登場人物が何かしら悲劇的な運命を背負い、映画のほぼ半分、泣きながら話す『朝が来る』には、日本社会の陰湿さがぎっしり詰まっているような気がした。
たとえば、新聞販売店の店主が、悩みを抱えた主人公に助け舟を出すシーン。自分の同棲していた彼女が、いきなり投身自殺してしまった過去話をするうち、涙声になってくる。そういう理不尽な悲劇を涙ながらに話すのは、脅迫だと思う。僕もよくその手を使って相手の同情を引き出していたから、よく分かる。若いころ、何も武器がなかったので悩んだフリ、泣いたフリで異性の気をひこうとしていた。
望んだ反応が得られなければ、相手を「冷たい人」と責められる。『朝が来る』の登場人物は、悲劇と涙を武器にして互いに殴り合っているようなもの。小声で「……ありがとう」と万感の思いでささやくような、もったいつけた演技の連続にも耐えられなかった。偽善よりは、みもふたもない悪意のほうがいい。

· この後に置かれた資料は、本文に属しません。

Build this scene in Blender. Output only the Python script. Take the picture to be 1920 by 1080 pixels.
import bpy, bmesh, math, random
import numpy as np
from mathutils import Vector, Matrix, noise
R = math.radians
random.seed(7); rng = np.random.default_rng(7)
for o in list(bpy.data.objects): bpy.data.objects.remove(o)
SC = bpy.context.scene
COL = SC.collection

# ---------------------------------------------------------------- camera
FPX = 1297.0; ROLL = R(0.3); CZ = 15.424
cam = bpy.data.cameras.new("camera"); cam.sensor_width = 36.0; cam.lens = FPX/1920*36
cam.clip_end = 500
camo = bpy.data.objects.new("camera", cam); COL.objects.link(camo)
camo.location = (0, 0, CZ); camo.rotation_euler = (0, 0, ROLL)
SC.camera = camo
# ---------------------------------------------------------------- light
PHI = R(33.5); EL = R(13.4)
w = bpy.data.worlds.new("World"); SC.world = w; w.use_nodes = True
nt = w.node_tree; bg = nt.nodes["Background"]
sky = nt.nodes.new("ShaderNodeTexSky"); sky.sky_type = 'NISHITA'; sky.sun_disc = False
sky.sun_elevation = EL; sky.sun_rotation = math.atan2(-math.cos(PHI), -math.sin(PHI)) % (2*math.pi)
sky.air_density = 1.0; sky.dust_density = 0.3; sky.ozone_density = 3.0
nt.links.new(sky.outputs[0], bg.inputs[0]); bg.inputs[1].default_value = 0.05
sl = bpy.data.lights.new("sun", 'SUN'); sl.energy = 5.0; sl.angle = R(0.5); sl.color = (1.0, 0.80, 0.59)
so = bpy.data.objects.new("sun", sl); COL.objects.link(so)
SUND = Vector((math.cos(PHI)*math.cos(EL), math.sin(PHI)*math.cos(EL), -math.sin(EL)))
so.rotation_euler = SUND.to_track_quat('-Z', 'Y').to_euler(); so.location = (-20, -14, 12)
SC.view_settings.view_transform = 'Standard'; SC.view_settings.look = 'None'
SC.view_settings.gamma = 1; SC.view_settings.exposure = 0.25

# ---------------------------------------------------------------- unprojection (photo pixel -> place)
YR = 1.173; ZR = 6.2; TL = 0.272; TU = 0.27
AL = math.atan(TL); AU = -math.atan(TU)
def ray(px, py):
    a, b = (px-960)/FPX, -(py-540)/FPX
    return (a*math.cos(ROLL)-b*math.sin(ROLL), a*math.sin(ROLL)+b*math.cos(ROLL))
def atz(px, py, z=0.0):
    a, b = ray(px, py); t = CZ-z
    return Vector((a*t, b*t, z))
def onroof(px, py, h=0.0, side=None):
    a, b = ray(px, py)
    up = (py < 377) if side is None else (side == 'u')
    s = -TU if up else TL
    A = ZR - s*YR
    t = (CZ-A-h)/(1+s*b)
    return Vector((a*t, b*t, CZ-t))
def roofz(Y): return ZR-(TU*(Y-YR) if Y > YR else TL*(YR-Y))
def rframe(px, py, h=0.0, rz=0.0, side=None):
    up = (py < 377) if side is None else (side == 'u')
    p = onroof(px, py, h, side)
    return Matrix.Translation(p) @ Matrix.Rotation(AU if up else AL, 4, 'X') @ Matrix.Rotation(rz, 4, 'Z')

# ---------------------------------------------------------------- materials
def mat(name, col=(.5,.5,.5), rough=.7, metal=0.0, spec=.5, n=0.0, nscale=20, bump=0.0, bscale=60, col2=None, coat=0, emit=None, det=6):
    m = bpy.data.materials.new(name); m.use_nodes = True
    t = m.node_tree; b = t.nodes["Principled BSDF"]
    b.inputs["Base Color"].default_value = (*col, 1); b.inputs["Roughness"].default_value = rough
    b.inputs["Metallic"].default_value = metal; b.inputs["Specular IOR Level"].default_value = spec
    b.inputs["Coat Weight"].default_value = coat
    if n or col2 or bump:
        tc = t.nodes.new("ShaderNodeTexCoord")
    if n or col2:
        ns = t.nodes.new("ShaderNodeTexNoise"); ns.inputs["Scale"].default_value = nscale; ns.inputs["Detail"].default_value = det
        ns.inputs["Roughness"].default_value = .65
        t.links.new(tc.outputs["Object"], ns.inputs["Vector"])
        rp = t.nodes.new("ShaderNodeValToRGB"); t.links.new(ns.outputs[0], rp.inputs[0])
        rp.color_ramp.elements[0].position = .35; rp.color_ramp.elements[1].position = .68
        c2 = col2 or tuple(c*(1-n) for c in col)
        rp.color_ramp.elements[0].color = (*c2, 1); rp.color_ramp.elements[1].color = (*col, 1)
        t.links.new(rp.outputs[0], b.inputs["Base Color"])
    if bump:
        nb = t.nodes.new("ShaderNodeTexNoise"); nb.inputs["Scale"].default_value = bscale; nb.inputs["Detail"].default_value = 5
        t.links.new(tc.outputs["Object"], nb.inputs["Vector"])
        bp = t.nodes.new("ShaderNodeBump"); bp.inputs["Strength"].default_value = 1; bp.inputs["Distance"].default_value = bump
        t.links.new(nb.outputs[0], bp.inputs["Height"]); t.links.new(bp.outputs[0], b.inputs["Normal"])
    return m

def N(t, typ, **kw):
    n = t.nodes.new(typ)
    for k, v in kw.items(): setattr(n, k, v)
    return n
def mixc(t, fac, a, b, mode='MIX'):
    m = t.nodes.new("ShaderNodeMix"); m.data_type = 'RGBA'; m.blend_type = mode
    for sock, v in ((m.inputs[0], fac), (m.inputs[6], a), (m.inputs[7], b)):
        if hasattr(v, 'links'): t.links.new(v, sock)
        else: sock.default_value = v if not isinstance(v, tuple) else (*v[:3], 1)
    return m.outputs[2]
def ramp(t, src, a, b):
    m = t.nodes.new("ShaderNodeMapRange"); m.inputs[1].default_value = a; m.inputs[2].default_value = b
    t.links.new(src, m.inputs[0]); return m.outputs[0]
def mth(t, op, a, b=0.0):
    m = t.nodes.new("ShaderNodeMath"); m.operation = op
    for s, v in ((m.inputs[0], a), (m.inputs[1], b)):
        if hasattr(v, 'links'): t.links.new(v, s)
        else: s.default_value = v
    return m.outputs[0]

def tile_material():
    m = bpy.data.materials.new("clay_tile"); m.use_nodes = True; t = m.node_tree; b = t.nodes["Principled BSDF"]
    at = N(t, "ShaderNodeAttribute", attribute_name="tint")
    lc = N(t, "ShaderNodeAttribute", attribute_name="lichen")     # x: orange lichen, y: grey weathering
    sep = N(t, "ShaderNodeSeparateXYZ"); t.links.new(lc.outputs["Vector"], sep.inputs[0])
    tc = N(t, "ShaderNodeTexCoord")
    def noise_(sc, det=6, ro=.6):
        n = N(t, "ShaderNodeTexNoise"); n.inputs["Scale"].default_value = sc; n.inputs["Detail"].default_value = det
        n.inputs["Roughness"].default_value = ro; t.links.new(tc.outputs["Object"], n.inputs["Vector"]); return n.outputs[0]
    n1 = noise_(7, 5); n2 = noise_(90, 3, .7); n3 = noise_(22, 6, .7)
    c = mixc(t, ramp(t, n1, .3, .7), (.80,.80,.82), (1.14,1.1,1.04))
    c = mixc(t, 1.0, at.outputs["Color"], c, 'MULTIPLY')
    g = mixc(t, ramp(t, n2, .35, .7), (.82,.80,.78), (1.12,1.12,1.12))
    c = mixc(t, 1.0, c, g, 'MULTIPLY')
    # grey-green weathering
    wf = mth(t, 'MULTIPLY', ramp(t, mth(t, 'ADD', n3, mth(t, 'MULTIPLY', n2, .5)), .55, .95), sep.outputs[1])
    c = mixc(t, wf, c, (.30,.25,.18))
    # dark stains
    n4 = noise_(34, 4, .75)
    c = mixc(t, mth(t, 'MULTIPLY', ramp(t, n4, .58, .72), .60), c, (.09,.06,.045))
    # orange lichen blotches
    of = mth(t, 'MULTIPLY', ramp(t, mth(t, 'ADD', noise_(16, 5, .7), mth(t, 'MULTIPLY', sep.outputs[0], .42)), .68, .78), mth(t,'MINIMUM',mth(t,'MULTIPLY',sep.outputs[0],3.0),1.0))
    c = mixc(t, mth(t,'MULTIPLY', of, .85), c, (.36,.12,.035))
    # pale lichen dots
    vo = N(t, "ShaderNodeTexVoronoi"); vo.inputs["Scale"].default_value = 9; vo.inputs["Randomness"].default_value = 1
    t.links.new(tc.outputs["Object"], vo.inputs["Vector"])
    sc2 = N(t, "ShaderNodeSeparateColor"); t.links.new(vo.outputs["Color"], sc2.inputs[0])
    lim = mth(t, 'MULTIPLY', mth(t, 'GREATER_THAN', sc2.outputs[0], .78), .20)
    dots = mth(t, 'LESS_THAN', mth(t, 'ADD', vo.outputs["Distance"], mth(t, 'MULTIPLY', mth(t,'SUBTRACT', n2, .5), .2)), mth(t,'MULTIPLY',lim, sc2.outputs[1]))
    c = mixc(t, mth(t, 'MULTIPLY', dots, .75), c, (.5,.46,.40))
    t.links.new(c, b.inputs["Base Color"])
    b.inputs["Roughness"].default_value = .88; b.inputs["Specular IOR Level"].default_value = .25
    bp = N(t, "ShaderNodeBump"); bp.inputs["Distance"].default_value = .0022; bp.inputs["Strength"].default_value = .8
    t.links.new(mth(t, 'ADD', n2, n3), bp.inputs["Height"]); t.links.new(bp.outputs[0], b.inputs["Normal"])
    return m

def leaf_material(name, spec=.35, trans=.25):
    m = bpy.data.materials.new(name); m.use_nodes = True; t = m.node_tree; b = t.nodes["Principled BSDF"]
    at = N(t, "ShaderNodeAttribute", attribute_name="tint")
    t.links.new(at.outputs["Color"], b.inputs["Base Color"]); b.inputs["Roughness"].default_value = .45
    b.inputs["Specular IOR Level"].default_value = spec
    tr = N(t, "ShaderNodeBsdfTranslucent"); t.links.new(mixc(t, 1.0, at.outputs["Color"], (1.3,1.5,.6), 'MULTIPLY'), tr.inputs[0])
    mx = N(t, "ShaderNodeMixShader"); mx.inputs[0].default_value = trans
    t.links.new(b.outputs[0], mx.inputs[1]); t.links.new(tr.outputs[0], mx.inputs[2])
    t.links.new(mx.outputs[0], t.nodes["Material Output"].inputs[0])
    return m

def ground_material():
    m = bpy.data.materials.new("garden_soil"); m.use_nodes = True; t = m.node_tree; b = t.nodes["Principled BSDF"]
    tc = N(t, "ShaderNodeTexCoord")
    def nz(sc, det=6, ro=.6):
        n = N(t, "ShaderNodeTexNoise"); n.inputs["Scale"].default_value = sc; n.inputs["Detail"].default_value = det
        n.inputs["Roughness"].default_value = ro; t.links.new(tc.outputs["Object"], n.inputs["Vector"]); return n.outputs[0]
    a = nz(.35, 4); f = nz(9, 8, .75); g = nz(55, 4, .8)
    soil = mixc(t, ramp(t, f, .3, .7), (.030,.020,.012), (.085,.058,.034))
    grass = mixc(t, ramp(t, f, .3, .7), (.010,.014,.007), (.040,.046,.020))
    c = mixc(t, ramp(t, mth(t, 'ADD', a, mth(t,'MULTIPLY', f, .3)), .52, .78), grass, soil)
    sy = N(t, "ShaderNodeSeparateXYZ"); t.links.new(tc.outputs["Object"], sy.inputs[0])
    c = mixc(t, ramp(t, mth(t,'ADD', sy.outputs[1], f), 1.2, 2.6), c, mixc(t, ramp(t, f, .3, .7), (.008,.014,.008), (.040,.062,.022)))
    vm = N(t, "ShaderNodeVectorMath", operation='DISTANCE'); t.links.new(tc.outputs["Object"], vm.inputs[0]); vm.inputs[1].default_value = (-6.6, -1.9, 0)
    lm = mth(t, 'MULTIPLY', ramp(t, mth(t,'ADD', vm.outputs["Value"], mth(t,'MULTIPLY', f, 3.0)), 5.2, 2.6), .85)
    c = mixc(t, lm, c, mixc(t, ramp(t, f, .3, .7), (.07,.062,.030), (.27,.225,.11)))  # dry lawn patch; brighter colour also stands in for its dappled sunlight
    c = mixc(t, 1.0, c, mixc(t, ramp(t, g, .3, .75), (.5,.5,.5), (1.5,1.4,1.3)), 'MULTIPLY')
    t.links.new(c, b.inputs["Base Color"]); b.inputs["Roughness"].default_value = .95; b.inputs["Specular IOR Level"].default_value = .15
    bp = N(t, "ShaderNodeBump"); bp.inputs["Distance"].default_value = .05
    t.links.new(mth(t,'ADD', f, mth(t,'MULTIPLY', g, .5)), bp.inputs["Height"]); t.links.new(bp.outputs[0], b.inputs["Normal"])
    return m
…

僕は人間の目に見えない「本質」なんてものを信じていない。目に見えるものしか、信用しない。
ひさびさに観た『ラブ&ポップ』は、学生の自主映画のような好奇心旺盛なカメラワークが気持ちよかった。
女子高生に変態性欲まる出しのオジサンたち、お金目当てであることを隠さない女子高生たちのほうが、涙声で同情をねらう偽善者より、よほど好感をいだける。黙って耐えてないで、自分の欲望を素直に認めたほうがいい。大多数の人にそんな勇気はなく、結果として損をさせられているのだから。人間は平等ではない、勇気のあるものが勝つ。